Дэвид Шилдс: Во время войны Сэлинджер обожал произведения Хемингуэя. После войны, после всего, что он видел, после нервного срыва он не мог любить эти произведения.
А. Э. Хотчнер: У Джерри была черта, которая, по-моему, была господствующей среди всех особенностей Хемингуэя. Допустим, я спросил Эрнеста: «Что случилось с Биллом? Его тут нет». И Хемингуэй ответил бы: «Он не соответствует местному стандарту». Прибора, определяющего стандарты, нет. С годами Хемингуэй отлучал друзей, одного за другим, потому что они не соответствовали стандартам. Не знаю, как, но я избежал отлучения. Я не льстил ему. Не знаю, каким образом, но по какой-то причине я соответствовал стандартам.
У Джерри была собственная система ценностей, собственные требования. Он знал все, что навязывали людям: если те не соответствовали этим навязанным стандартам, их отбрасывали. Они становились недостойными. Им нельзя было доверять. Джерри никогда не рассказывал о своих критериях. Они были таинственными, субъективными. Он мог отлучить человека в любой момент. Разумеется, когда чего-то боишься, ни о каком соответствии и речи быть не может. Возможно, именно это и произошло с Джерри Сэлинджером. Никто не мог соответствовать тому, чего он требовал от себя и от других.
О войне Джерри рассказывал мало. Он говорил только о литературе. В то время, когда мы хаживали в бар Chumley’s, Джерри написал пару рассказов, которые приняли имевшие большие тиражи журналы для массового читателя, но они нисколько не походили на рассказы, написанные им впоследствии. Тогда я думал, что он пишет рассказы, чтобы получить несколько долларов, в которых он нуждался. И лишь позднее я обнаружил, что он происходит из очень богатой семьи. Он жил с родителями на Парк-авеню, и деньги его не тревожили.
Вспоминая людей, сидевших за покерным столом, я бы сказал, что Джерри отличался от них своей глубокой уверенностью в том, что его произведения будут публиковать, что он, несомненно, чертовски одарен и что за покерным столом, несомненно, нет человека моложе его.

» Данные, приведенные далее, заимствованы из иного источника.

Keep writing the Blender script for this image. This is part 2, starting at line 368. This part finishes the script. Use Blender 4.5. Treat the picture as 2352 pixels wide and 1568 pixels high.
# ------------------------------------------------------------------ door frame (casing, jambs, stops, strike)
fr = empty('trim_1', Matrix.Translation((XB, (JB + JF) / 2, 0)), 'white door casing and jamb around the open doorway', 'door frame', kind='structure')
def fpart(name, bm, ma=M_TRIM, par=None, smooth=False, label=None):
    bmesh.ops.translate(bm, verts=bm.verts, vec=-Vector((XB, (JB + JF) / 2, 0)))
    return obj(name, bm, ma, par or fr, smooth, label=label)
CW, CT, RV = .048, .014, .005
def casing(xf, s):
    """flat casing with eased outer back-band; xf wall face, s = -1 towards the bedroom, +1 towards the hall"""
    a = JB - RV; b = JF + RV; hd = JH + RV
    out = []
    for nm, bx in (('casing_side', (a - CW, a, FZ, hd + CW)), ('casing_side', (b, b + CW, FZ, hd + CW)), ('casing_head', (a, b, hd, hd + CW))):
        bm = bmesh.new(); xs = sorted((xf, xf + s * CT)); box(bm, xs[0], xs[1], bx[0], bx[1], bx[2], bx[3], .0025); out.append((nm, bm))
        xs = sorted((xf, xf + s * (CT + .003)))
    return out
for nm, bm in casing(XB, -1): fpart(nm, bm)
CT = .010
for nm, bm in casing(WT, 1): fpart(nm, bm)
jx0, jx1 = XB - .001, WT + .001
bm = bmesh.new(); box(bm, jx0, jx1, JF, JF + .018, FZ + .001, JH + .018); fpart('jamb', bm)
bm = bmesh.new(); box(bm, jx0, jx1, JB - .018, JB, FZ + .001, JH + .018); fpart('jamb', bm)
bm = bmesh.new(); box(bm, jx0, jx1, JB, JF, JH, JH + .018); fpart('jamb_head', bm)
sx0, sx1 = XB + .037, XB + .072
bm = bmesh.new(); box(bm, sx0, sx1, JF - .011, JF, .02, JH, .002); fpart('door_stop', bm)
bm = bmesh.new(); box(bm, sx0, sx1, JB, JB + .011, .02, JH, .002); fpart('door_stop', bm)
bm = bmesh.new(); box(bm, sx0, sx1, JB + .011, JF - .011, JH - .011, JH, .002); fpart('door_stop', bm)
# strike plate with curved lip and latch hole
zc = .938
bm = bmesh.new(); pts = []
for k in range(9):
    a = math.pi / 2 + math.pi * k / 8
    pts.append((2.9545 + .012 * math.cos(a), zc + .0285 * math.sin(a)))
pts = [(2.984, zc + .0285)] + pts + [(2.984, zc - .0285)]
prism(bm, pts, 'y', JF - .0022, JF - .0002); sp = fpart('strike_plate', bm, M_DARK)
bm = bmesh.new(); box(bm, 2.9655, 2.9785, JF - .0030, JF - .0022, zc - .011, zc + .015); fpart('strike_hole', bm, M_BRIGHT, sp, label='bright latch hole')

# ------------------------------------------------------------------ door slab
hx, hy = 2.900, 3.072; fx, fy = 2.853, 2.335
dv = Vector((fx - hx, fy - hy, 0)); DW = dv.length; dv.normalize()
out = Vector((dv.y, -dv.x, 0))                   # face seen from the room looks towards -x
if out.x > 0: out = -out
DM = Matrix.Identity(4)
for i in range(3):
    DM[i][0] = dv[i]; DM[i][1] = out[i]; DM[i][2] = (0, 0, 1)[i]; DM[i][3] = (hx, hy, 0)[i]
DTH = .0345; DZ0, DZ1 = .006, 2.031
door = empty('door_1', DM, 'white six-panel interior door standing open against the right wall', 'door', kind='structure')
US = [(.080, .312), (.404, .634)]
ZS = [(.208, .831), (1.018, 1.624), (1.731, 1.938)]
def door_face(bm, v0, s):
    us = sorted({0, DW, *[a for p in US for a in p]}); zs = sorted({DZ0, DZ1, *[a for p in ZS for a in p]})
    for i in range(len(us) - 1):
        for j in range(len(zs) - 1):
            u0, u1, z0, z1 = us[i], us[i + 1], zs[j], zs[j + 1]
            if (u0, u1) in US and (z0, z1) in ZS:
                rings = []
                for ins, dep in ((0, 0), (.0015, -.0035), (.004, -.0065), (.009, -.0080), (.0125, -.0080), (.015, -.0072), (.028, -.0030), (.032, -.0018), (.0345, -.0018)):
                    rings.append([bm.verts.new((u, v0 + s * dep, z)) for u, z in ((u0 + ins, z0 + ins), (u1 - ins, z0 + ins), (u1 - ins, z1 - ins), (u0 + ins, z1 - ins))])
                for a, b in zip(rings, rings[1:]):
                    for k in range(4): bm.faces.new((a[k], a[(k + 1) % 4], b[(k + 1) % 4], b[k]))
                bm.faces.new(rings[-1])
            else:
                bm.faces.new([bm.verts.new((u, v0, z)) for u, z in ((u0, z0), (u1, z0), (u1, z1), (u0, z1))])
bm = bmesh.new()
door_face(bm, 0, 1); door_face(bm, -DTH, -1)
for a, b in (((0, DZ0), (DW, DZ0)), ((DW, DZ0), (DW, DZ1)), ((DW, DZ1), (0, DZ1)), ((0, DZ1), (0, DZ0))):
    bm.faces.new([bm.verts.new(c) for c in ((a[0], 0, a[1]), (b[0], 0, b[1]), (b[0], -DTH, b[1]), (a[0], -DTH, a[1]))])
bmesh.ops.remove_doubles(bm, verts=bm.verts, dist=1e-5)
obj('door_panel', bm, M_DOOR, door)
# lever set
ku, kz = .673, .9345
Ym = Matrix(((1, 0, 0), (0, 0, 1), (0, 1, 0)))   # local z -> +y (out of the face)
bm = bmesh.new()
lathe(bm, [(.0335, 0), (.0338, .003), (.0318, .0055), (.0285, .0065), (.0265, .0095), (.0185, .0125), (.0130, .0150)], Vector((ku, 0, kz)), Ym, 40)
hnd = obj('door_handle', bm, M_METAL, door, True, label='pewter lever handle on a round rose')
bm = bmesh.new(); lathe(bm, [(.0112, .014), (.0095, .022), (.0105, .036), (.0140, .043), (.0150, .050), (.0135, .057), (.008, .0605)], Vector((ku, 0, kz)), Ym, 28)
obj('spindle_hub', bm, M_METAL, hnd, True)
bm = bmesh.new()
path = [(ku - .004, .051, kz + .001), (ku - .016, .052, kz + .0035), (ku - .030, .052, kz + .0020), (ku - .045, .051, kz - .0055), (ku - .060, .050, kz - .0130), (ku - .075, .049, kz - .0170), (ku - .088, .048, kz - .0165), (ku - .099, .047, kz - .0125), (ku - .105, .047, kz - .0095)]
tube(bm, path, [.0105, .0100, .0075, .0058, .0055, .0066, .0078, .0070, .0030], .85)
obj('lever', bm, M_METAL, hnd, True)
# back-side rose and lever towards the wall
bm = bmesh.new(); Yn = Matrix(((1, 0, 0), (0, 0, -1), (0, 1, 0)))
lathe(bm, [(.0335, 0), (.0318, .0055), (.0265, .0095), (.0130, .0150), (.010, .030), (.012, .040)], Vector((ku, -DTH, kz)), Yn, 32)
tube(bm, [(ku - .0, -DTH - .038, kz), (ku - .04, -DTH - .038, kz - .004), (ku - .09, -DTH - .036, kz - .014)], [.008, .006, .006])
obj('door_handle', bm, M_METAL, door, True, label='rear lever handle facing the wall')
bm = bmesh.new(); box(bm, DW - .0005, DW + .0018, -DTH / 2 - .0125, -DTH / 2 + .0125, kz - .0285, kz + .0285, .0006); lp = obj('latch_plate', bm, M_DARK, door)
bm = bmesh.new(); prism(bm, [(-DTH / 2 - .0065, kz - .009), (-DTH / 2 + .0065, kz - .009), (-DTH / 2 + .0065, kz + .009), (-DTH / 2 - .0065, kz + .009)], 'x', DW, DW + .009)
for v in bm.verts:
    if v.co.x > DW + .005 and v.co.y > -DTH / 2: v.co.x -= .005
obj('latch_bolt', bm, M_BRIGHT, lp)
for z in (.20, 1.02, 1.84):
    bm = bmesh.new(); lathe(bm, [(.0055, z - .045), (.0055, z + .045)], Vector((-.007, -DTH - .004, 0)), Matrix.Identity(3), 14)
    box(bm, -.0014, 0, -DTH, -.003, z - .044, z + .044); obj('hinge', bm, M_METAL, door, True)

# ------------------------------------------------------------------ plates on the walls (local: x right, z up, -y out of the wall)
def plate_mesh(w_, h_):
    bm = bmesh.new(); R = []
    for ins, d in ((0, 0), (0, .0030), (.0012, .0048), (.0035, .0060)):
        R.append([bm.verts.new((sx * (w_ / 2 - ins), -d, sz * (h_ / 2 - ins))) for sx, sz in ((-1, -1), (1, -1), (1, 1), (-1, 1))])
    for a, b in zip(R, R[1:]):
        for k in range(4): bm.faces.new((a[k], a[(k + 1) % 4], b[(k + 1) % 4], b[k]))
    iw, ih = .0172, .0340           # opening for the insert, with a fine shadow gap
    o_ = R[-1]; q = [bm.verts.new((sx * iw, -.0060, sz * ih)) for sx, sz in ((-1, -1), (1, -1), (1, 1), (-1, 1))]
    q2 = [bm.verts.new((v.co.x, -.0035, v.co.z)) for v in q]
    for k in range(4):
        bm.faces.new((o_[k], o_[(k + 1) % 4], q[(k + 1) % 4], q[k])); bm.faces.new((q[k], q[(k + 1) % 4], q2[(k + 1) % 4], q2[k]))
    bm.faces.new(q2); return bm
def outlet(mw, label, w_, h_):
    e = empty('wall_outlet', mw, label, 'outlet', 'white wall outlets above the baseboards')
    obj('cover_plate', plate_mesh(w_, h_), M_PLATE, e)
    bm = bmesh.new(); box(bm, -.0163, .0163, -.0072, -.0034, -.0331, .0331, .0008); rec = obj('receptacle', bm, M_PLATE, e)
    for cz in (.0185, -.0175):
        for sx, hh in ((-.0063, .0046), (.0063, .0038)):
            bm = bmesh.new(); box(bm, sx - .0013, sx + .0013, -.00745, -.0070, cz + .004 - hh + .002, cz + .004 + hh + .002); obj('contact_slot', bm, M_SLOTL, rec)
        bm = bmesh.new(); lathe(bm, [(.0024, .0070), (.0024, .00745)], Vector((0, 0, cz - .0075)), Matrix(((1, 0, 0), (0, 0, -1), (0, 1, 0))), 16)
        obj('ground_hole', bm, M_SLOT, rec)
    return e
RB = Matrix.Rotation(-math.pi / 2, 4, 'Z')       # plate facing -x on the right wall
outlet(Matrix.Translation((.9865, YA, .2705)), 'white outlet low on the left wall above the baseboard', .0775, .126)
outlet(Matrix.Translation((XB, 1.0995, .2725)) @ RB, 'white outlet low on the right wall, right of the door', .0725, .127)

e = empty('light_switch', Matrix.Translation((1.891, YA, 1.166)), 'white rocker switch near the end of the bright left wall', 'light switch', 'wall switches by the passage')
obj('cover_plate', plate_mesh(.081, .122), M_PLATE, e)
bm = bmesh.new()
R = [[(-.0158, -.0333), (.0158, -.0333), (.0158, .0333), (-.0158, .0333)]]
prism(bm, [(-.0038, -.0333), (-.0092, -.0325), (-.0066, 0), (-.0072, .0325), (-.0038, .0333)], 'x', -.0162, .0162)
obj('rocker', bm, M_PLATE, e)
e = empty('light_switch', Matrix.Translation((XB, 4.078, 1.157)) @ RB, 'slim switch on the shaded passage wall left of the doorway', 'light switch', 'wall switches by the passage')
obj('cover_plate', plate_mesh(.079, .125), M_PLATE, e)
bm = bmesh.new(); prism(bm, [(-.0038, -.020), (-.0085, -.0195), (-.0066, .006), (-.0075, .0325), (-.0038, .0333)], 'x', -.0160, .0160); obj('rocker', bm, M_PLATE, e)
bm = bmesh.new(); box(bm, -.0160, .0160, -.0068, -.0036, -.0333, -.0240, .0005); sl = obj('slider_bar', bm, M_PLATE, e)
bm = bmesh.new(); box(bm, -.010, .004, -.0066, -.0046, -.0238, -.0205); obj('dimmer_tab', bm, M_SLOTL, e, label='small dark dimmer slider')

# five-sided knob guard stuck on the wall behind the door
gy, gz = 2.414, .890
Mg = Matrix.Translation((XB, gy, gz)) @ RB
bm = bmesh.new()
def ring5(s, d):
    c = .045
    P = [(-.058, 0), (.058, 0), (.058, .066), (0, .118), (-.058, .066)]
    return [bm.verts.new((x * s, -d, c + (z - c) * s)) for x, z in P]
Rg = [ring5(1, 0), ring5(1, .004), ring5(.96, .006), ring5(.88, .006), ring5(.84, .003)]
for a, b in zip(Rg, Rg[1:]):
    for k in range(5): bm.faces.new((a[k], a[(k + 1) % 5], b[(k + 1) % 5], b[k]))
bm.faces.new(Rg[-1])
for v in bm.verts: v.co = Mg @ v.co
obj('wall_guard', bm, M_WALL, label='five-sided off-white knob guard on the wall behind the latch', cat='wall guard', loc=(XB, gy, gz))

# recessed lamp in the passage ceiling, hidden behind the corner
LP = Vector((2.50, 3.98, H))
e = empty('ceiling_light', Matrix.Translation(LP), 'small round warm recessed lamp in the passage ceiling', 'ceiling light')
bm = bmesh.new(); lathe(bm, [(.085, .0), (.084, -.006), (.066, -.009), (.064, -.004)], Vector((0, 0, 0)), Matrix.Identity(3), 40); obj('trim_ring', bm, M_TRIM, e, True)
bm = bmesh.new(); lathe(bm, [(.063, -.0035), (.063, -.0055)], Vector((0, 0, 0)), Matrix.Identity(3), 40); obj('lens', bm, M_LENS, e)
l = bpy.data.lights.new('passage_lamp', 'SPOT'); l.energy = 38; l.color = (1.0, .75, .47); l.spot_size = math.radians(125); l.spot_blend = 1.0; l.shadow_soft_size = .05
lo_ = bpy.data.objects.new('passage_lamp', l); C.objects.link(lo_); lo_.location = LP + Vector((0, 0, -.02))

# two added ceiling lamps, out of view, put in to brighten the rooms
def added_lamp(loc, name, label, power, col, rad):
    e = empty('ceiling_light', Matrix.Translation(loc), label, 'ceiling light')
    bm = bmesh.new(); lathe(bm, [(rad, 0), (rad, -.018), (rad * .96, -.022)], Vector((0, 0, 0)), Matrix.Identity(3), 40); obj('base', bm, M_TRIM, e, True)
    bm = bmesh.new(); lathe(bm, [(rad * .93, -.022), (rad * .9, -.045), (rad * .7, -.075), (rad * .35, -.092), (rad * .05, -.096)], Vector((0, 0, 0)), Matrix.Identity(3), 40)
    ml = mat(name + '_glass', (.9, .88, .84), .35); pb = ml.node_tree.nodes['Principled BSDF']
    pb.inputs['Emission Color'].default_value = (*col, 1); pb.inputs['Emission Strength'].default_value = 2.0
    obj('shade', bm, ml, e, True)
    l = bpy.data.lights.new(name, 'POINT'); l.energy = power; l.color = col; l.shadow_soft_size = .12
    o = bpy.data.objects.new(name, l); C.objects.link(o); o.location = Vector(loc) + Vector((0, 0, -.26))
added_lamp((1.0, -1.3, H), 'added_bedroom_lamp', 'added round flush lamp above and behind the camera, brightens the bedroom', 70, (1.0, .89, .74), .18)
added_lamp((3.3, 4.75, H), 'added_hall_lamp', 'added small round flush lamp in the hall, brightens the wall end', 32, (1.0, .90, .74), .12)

Джерри написал рассказ «Холден Колфилд в автобусе». Рассказ был отклонен журналом New Yorker, но Джерри без конца говорил о том, как переработает этот рассказ, и как они, там, в редакции, в конце концов поймут, что это новая манера письма, и опубликуют рассказ. Он прочитал мои рассказы «Свеча в комнате с бассейном» и «Океан, полный шаров для боулинга» и счел оба рассказа интересными – собственно, он подарил мне «шары для боулинга» для использования в заглавии, – но был потрясен тем, что я трачу время на описание чего-то, не имевшего отношения к моей жизни. «В этих рассказах нет чувств, – сказал он. – Нет искры между словами».
Дэвид Шилдс: В середине ноября 1946 года New Yorker уведомил Сэлинджера о том, что планирует опубликовать, наконец, рассказ «Легкий бунт на Мэдисон-авеню» в ближайшие недели. Продержав рассказ на полке пять лет – так долго, что Сэлинджер пришел к выводу, что рассказ никогда не опубликуют, – редакторы неожиданно передумали и решили все же опубликовать рассказ. Мечта подростка Сэлинджера вот-вот должна была сбыться, хотя ее исполнение и было отложено.
Бен Ягода: В декабре 1946 года этот рассказ о мальчике по имени Холден Колфилд был наконец опубликован в журнале. Похоже, эта публикация возвестила об изменении в судьбе Сэлинджера.
«Легкий бунт на Мэдисон-авеню» – первоначальный набросок одного из эпизодов «Над пропастью во ржи». Это история Холдена, который, вернувшись домой из школы Пэнси, идет в кино с Салли, потом катается с нею на коньках; а поздним вечером, уже пьяный, звонит ей домой.
Пол Александер: Сэлинджер дождался того, чего ждал в течение пяти мучительных лет: его рассказ появился в журнале, который он более всего уважал. Но когда он все же дождался публикации, в его мышлении произошли перемены. В дальнейшем он захочет публиковаться только в New Yorker.